Driving With a Trailer
Driving With a Trailer
What Changes Behind the Wheel
Driving a vehicle is a learned skill. Driving with a trailer is a new learned skill — closer to driving a different vehicle entirely than driving your truck with extra weight. Here’s what changes.
Speed and the Texas speed limit myth
A common question: “What’s the speed limit when towing a trailer in Texas?”
For trailers with a gross vehicle weight rating (GVWR) under 26,000 lbs — which covers every trailer in our fleet and almost every consumer rental in Texas — the answer is the posted speed limit, same as a passenger car. There is no separate trailer speed limit in Texas. Drivers sometimes hear “65 when towing” — that’s not the law in Texas. It’s the law in some other states.
That said: just because you can drive 75 doesn’t mean you should. Most experienced tow drivers cruise 5–10 mph below the posted limit when loaded. Wind, sway, and braking distance all get worse the faster you go.
Acceleration
Everything takes longer. Pulling out from a stop, merging onto I-35, passing a slow vehicle on US-290 — you need more space and more time. Watch how much road is ahead of you before you commit, not after.
Braking distance
A loaded trailer roughly doubles your stopping distance. If you usually leave one car-length per 10 mph in traffic, leave two. On the highway, leave at least 5 seconds of following distance, more in rain.
Practical rule: brake earlier and lighter. Slamming brakes with a loaded trailer can break the load free, cause sway, or jackknife the rig. Trail brake — squeeze gently, hold, release — instead of stabbing.
Turning
Trailers track inside your truck’s wheel path. The longer the trailer, the more you need to swing wide before turning. A common mistake: driving the truck through the turn as you normally would, and clipping the curb with the trailer wheel. To turn a 20′ trailer cleanly through a 90-degree right turn, you may need to swing left by a full lane before initiating the turn.
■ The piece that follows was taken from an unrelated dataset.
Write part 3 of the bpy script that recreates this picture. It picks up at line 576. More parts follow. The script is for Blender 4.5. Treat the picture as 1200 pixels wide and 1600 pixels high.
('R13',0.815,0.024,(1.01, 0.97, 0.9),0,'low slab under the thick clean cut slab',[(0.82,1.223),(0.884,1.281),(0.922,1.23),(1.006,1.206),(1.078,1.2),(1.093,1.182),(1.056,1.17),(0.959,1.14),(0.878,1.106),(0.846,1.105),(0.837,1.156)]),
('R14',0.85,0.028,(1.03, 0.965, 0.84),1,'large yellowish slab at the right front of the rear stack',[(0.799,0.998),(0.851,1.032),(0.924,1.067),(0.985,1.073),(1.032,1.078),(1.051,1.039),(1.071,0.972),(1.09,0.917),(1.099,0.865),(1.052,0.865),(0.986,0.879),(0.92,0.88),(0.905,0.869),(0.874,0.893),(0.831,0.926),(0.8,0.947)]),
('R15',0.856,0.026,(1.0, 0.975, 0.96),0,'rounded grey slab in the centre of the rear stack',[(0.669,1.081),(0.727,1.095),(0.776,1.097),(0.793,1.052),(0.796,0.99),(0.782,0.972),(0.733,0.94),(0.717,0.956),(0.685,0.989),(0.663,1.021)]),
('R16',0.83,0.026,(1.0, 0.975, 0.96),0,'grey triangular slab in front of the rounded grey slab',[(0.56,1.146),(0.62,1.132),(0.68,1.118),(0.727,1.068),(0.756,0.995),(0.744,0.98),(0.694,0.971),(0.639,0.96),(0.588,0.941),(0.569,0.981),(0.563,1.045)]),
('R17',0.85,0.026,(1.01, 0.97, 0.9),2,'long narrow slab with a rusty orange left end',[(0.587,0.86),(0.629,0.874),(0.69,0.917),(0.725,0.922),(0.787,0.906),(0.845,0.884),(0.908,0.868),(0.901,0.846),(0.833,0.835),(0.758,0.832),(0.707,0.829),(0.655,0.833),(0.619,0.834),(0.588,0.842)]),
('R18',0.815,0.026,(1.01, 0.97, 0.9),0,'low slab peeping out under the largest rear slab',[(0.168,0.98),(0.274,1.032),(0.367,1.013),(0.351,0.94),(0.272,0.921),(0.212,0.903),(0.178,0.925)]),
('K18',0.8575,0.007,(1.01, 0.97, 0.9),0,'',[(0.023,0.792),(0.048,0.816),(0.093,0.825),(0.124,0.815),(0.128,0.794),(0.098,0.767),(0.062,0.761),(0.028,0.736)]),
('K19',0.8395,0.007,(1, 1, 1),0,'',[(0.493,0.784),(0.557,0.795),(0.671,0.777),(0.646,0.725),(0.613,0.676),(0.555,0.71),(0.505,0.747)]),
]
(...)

In a parking lot, take the longest path you can. Pull through pull-through spots when possible. Avoid drive-thrus.
Lane changes
Use mirrors, not over-the-shoulder checks — your trailer blocks the over-the-shoulder view anyway. Signal early. Move into the lane slowly and smoothly. A sharp lane change with a trailer is how sway starts.
Mirrors
Your trailer is almost certainly wider than your truck. By Texas law, your towing setup must have mirrors that show at least 200 feet behind you on each side. If your truck’s stock mirrors don’t, you need towing mirrors. Adjust them so you can just barely see the trailer’s side in the inside edge of each mirror, with the lane behind you in the outside edge.
Backing up
Backing a trailer is the hardest part of towing for new drivers. The rules:
- Steering wheel moves opposite the trailer. Bottom of the wheel goes the direction you want the trailer to go.
- Small inputs. Turn the wheel just a few degrees at a time. Wait. See what the trailer does. Correct.
- Use a spotter. Roll down both windows so you can hear them. Agree on hand signals before you start.
- Pull forward to reset. If the trailer is going the wrong way, don’t fight it — pull forward, straighten out, try again.
Practice in an empty parking lot. The Home Depot lot off Ben White is a good spot on a Sunday morning. Drop two cones, back between them, get comfortable.
Wind and weather
Texas is windy. I-10, I-35 south of Austin, and US-290 east are notorious for crosswinds. When a gust hits:
- Don’t oversteer. Hold the wheel firmly with both hands, make tiny corrections, ride it out.
- Slow down. Reducing speed by 5–10 mph reduces sway force significantly.
- Watch oncoming semis. They push a pressure wave that can yank you toward them, then push you away. Hold steady.
Rain doubles braking distance again. Hail and high wind warnings — get off the road. There’s no load worth being underneath a tree in a Texas hailstorm.
Highway driving
- Stay in the right lane except to pass.
- Use cruise control sparingly when loaded — you want your foot ready.
- Watch the temperature gauge on your truck. Towing in 100°F Texas heat heats engines fast; the climb up the hills around Dripping Springs or out to the Hill Country is where overheating happens.
- Plan fuel stops. Loaded trucks drink fuel faster than you expect — sometimes 30–40% more.
The good news: after about 50 miles, towing starts to feel normal. Stay calm, drive a little slower, give yourself space, and you’ll be fine.